▶ TASK OBJECTIVE
Pull out every line below that contains the word "Blender".

Scripts that build scenes
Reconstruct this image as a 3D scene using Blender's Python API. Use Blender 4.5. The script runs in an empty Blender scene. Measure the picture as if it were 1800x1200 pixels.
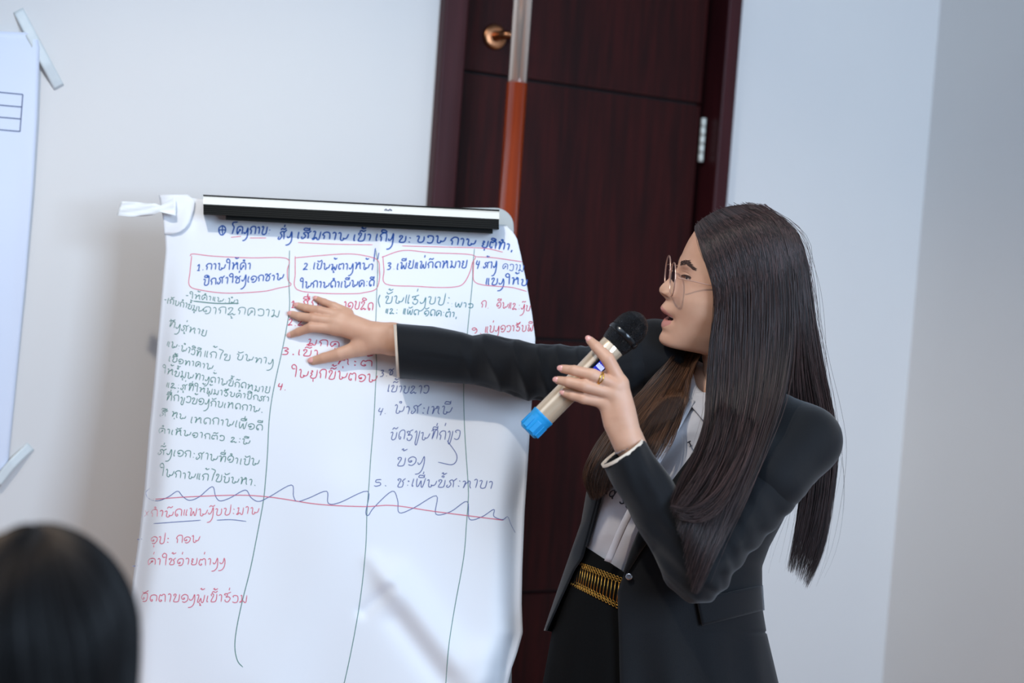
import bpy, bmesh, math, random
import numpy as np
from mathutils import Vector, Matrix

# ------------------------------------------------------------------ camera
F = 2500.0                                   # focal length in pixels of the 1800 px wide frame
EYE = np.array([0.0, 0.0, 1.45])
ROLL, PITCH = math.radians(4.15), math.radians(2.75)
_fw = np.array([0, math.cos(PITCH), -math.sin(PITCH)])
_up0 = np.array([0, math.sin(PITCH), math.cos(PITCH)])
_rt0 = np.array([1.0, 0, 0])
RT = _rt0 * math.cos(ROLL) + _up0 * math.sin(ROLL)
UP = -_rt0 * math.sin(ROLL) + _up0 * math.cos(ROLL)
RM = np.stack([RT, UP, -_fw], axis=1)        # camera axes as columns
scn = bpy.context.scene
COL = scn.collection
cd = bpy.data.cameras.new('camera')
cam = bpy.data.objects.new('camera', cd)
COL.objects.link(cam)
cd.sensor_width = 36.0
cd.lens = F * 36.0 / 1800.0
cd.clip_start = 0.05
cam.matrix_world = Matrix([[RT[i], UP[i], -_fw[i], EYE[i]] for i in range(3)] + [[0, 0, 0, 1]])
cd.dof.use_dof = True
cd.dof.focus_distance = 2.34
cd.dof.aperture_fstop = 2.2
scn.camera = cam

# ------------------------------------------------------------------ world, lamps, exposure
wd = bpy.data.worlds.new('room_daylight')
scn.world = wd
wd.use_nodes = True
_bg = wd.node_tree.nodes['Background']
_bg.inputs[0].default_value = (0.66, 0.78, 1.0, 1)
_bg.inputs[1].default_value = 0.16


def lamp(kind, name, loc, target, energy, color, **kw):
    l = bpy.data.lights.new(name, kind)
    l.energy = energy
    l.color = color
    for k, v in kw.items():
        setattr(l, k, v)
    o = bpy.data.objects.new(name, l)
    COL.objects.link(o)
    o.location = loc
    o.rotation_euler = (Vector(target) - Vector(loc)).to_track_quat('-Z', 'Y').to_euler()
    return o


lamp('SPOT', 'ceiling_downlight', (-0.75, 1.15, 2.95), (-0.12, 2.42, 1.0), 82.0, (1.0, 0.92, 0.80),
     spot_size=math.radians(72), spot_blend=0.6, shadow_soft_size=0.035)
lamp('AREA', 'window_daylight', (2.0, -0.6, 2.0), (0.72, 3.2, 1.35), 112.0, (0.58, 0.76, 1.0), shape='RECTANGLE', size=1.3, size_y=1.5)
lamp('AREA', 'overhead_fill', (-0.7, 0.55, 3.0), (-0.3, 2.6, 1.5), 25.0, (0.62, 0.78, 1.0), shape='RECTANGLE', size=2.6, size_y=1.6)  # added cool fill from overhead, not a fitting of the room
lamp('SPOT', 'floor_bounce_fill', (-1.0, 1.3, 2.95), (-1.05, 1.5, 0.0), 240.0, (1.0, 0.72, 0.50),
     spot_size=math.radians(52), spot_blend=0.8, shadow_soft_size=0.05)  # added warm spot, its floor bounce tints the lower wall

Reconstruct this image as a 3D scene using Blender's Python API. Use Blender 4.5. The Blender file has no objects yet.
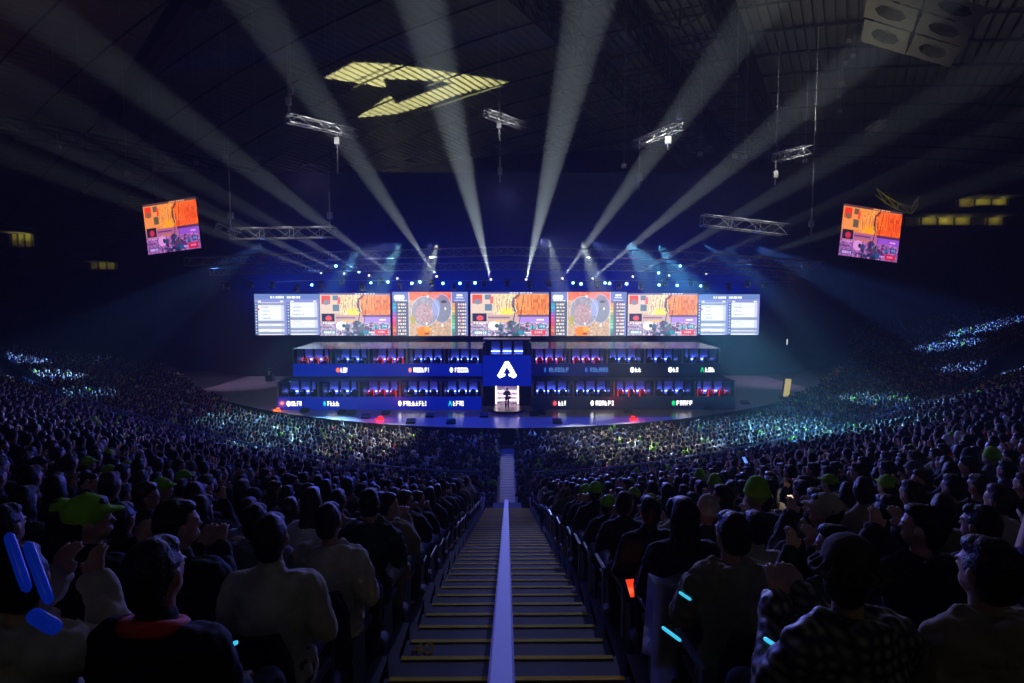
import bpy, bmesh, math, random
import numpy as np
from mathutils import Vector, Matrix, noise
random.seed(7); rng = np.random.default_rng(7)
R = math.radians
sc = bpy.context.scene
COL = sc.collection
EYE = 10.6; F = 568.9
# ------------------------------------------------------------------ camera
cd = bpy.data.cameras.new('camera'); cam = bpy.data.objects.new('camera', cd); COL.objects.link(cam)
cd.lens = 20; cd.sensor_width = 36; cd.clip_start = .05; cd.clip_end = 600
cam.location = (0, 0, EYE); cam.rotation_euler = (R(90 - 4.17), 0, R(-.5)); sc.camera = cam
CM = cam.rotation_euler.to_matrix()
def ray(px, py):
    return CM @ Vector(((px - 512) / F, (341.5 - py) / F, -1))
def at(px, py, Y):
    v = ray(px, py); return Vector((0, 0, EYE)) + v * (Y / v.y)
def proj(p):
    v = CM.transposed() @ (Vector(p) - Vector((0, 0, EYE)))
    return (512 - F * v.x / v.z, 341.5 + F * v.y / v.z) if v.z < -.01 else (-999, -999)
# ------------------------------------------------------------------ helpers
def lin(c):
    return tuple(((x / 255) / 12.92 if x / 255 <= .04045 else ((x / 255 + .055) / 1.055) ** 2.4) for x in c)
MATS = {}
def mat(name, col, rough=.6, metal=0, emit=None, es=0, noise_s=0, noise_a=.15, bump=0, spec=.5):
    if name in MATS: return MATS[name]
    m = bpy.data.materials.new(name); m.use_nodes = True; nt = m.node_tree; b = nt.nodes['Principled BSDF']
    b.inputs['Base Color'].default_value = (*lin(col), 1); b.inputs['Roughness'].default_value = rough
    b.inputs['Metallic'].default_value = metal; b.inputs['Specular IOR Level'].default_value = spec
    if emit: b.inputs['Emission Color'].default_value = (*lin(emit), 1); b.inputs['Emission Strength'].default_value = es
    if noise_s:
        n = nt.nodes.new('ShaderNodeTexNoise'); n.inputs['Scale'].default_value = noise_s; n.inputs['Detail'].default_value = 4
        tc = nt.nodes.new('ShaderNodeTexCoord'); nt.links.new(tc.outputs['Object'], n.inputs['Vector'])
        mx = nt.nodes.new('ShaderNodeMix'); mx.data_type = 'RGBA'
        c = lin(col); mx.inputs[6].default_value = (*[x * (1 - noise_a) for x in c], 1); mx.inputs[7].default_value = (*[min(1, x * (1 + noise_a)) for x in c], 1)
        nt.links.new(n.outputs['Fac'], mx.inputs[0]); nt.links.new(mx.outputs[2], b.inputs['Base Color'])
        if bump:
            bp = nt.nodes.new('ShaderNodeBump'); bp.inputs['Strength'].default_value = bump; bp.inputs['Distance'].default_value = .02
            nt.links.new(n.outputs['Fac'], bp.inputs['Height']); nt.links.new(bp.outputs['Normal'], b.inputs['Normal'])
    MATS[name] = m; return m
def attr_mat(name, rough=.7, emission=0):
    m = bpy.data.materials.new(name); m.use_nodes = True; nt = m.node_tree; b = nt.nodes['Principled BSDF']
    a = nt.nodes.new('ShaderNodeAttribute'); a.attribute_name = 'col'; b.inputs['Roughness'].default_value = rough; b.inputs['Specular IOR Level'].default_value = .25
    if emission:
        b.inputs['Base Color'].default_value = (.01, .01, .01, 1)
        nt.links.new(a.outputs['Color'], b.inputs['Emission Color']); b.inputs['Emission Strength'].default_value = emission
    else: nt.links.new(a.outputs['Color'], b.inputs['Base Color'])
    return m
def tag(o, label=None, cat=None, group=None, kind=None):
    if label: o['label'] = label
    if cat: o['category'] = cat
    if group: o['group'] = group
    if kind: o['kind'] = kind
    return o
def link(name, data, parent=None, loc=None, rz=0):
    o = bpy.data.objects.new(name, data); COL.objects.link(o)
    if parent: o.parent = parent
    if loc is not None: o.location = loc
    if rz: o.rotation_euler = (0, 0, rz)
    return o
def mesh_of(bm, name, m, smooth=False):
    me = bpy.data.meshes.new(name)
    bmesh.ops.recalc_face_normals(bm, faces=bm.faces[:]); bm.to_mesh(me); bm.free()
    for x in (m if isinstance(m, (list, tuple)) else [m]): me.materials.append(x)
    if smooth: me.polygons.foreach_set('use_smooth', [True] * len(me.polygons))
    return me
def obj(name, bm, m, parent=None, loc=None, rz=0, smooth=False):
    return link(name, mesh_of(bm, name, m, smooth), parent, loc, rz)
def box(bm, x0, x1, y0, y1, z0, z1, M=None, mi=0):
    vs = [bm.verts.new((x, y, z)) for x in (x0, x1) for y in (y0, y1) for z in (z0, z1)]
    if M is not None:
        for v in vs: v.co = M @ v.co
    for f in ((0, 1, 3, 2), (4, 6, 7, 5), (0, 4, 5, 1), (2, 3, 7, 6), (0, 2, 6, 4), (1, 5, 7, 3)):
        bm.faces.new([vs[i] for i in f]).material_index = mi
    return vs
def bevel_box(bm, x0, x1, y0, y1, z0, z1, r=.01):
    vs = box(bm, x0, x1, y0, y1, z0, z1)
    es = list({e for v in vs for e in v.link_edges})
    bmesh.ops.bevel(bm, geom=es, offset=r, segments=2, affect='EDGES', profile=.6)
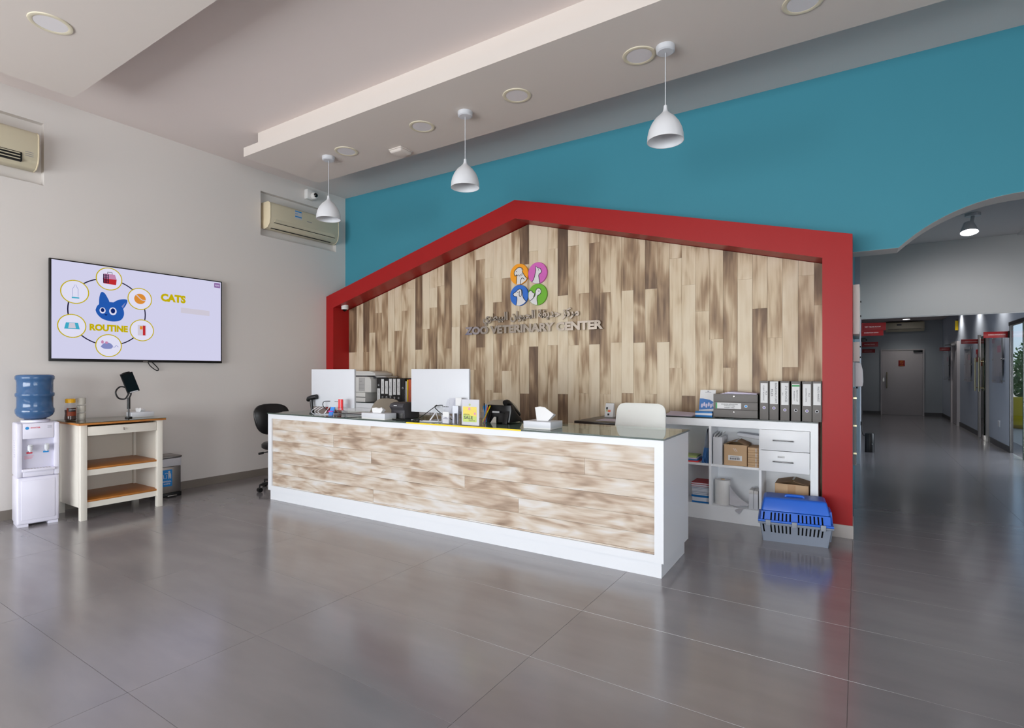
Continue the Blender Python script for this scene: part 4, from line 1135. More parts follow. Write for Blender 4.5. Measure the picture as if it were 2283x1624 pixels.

▶ RESULT FOR THIS EXERCISE
Reconstruct this image as a 3D scene using Blender's Python API. Use Blender 4.5. The script runs in an empty Blender scene. Measure the picture as if it were 1800x1200 pixels.
Reconstruct this image as a 3D scene using Blender's Python API. Use Blender 4.5. The Blender file has no objects yet.
Continue the Blender Python script for this scene: part 4, from line 1135. More parts follow. Write for Blender 4.5. Measure the picture as if it were 2283x1624 pixels.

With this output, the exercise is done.